Dans le langage parlé, l’accent tonique, c’est-à-dire l’accroissement d’intensité sur des syllabes données, est également d’une perception très nette, puisque c’est grâce à lui, et à lui seul, que nous pouvons distinguer les mots les uns des autres.

Néanmoins, tout en percevant que tel son, ou tel bruit, est plus ou moins intense que tel autre, tout en concevant la possibilité de mesurer la différence, l’auditeur n’arrive pas à effectuer cette mesure.

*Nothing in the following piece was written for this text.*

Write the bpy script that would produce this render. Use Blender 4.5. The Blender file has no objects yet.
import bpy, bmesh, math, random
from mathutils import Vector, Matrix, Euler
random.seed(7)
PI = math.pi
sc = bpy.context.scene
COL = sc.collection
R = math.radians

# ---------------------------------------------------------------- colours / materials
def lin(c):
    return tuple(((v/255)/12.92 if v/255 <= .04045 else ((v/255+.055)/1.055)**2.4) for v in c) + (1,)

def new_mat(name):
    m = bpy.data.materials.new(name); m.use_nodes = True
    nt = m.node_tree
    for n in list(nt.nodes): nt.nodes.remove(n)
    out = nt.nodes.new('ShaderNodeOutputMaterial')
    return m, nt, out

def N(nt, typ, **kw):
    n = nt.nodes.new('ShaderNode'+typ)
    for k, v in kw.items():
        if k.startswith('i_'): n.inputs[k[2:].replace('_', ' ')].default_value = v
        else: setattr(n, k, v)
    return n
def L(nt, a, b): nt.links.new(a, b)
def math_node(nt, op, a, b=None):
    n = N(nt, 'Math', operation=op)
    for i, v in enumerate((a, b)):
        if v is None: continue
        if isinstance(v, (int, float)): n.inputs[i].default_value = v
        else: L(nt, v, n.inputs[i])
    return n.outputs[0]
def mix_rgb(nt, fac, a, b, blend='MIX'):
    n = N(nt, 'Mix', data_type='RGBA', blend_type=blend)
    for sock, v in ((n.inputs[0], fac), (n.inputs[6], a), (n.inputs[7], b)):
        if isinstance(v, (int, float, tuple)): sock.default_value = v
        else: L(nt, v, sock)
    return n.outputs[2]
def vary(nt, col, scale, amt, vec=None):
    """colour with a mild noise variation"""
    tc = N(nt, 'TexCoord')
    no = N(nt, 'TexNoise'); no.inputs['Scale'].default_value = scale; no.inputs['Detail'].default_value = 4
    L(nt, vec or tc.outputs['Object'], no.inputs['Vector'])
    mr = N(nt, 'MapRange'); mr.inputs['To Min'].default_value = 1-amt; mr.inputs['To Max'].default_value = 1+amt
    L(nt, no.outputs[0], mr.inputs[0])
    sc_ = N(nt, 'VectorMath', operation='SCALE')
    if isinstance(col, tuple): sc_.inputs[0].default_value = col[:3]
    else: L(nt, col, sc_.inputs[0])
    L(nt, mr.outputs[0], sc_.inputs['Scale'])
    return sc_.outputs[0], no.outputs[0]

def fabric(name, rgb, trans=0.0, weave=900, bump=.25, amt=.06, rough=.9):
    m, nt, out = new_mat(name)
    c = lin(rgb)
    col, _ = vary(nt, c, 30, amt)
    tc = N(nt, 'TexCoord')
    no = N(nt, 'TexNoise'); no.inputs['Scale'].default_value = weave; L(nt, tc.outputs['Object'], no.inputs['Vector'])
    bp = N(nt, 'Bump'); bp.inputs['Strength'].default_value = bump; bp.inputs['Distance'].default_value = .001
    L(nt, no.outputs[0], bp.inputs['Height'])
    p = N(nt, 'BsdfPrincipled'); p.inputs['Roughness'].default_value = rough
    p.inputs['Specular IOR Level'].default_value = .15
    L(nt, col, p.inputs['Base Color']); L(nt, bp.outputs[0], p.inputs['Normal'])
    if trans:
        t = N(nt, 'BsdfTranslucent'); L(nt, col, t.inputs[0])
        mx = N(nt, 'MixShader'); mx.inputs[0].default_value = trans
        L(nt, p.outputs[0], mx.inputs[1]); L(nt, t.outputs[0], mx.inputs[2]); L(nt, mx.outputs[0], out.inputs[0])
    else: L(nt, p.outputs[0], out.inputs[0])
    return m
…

c. Timbre. — Le timbre est la qualité qui permet de distinguer le son du haut-bois de celui du violon, de la clarinette, de la flûte. Les diverses voyelles du langage représentent également des sons de timbres différents. Cette troisième qualité du son présente, avec la couleur, les plus frappantes analogies. Les différents timbres sont aussi des éléments de même ordre, mais non de même espèce. Cette analogie est tellement évidente qu’en allemand et en italien on définit le timbre la couleur du son, et tout le monde connaît l’anecdote de cet aveugle-né auquel on cherchait à expliquer la sensation causée par le carmin. « Ce doit être, dit-il, quelque chose comme le son de de la clarinette[1]. »

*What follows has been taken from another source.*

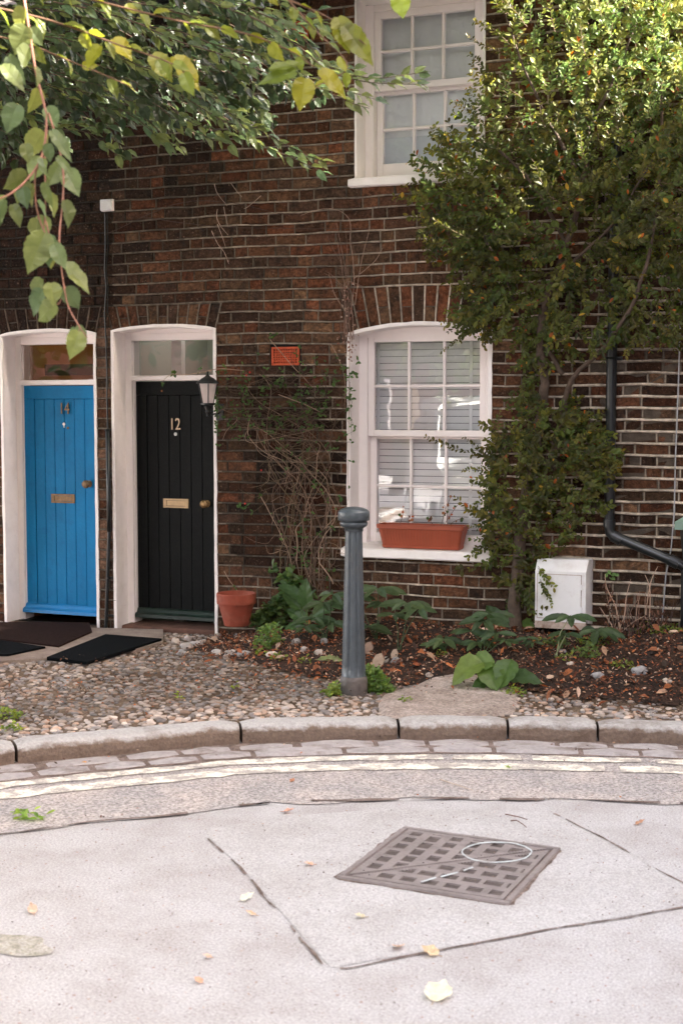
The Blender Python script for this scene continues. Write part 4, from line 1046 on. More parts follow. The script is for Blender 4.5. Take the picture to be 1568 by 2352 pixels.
# ------------------------------------------------------------------ climbing shrub on the right
ctw = onz(1188, 1462, .31)
climb = thing('climbing_shrub', 'large evergreen climbing shrub with small green leaves spreading over the wall right of the windows', 'shrub', (XZ(1188, 1450, W-.14)[0], W-.14, .28))
def wp(px, py, off): v = ony(px, py, W-off); return v
tk = MB(); tk.cur = (.055, .04, .03, 1)
def limb(mb, pix, r0, r1, n=7, jit=.006):
    P = [wp(*p) for p in pix]; Q = catmull([tuple(p) for p in P], 5); Q = [Vector(q)+Vector((ru(-jit, jit), ru(-jit, jit)*.6, 0)) for q in Q]
    mb.tube(Q, r0, n, r1); return Q
LM = []
LM.append(limb(tk, [(1190, 1490, .16), (1180, 1390, .13), (1190, 1290, .10), (1205, 1150, .10), (1235, 1000, .10), (1250, 880, .10), (1240, 800, .12), (1250, 700, .16), (1300, 560, .25), (1340, 420, .32), (1350, 250, .38), (1330, 60, .4)], .044, .010, 9))
LM.append(limb(tk, [(1260, 1080, .10), (1290, 960, .12), (1300, 900, .14), (1330, 850, .16), (1400, 780, .2), (1470, 650, .3), (1510, 450, .35), (1520, 200, .4)], .020, .008))
LM.append(limb(tk, [(1215, 1010, .08), (1213, 900, .08), (1215, 830, .08), (1190, 720, .12), (1140, 600, .2), (1080, 500, .25), (1000, 420, .3)], .012, .005))
LM.append(limb(tk, [(1300, 560, .25), (1220, 420, .35), (1120, 330, .4), (1040, 340, .42)], .013, .004))
LM.append(limb(tk, [(1340, 420, .32), (1260, 280, .42), (1200, 150, .45), (1160, 30, .45)], .012, .004))
LM.append(limb(tk, [(1350, 300, .36), (1420, 160, .42), (1470, 20, .45)], .012, .004))
LM.append(limb(tk, [(1290, 860, .12), (1250, 760, .14), (1300, 620, .2), (1400, 520, .3), (1490, 380, .38)], .016, .005))
tk.build('trunk', M['bark'], climb, smooth=True)
tw = MB(); tw.cur = (.10, .06, .03, 1); lv = MB()
UP = [(1150, -40), (1620, -40), (1620, 790), (1560, 770), (1430, 770), (1400, 740), (1330, 770), (1280, 760), (1230, 770), (1150, 740), (1085, 760), (1070, 700), (1110, 620), (1040, 570), (985, 540), (975, 450), (1010, 400), (1040, 350), (1080, 290), (1130, 200), (1180, 140), (1160, 60)]
LOW = [(1150, 1010), (1200, 950), (1290, 930), (1360, 990), (1400, 1040), (1395, 1080), (1340, 1160), (1300, 1220), (1270, 1275), (1250, 1330), (1245, 1390), (1215, 1420), (1175, 1380), (1160, 1300), (1120, 1240), (1125, 1150), (1130, 1080), (1125, 1030), (1135, 960)]
MIDP = [(1190, 740), (1300, 740), (1320, 800), (1260, 830), (1240, 900), (1215, 950), (1180, 950), (1195, 860), (1180, 800)]
GR = (.056, .078, .017)
def spray(px, py, off, ang, ln, lsz, bend=0, side=.55, step=.017, col=GR, yel=.25, outw=.15, sz=1.0, red=.012):
    """leafy shoot starting at a photo position off the wall, running at the given angle in the wall plane"""
    p = wp(px, py, off); a = R(ang); pts = [p.copy()]; n = max(3, int(ln/step)); o = outw; lsz *= ru(.75, 1.3)
    tv = ru(.45, 1.35); ty = ru(.85, 1.35); col = (col[0]*tv*ty, col[1]*tv, col[2]*tv)
    for k in range(n):
        a += R(bend)/n + ru(-.12, .12)
        p = p + Vector((math.cos(a)*step, -o*step+ru(-.002, .002), math.sin(a)*step)); o *= .97
        if p.y > W-.025: p.y = W-.025
        pts.append(p.copy())
    tw.tube(pts[::2] if len(pts) > 5 else pts, .0016, 3, .0007)
    for i, q in enumerate(pts[1:]):
        t = (pts[i+1]-pts[i]).normalized()
        for sgn in (1, -1):
            if rnd() < .12: continue
            sd = Vector((-t.z, ru(-.4, .2), t.x))*sgn
            d = (t*ru(.3, .9) + sd*side*ru(.7, 1.5) + rv()*.35)
            nrm = Vector((ru(-.5, .5), -1, ru(.1, 1.0))) + rv()*.35
            L = lsz*ru(.6, 1.25)*(1-.35*(i/len(pts)))
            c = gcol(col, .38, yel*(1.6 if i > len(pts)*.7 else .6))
            if rnd() < red: c = random.choice([(.35, .10, .02, 1), (.40, .26, .04, 1), (.25, .07, .02, 1)])
            lv.cur = c; leaf(lv, q, d, nrm, L, L*ru(.5, .66))
def angc(px, py, cx_=1330, cy_=560): return math.degrees(math.atan2(-(py-cy_), px-cx_))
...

Nous avons maintenant tout ce qu’il faut pour aborder l’étude des beaux-arts qui relèvent de l’audition.

1o  Musique.

La musique utilise, de la manière la plus large et la plus complète, les trois qualités du son ci-dessus énumérées, et, par suite, elle constitue le mouvement le plus parfait, le plus complet qu’il nous soit donné de concevoir.

Le son se déplace sur la gamme avec une certaine vitesse. Les déplacements sont mesurés avec la plus grande précision à partir d’une certaine note fixe, la tonique, qui sert d’origine à la courbe. Les vitesses sont exactement déterminées par ce qu’on appelle la mesure, le rythme, c’est-à-dire par des accroissements d’intensité se succédant à des intervalles rigoureusement égaux qui sont les temps. D’un temps à l’autre, des subdivisions intermédiaires, qui admettent toutes les combinaisons binaires et ternaires, permettent de se rendre un compte exact des variations les plus délicates de la vitesse. Pour achever de compléter dans l’esprit la notion du mouvement, la

  1. Objectivement, Helmholtz l’a démontré, les timbres musicaux diffèrent entre eux par le nombre et l’intensité des harmoniques qui résonnent dans les sons complexes. On pourrait être tenté d’en conclure la possibilité de mesurer le timbre au moyen de ces quantités. Mais ce serait là une tentative chimérique, car, subjectivement, les timbres apparaissent comme spécifiquement aussi différents entre eux que le rouge, le bleu, le violet.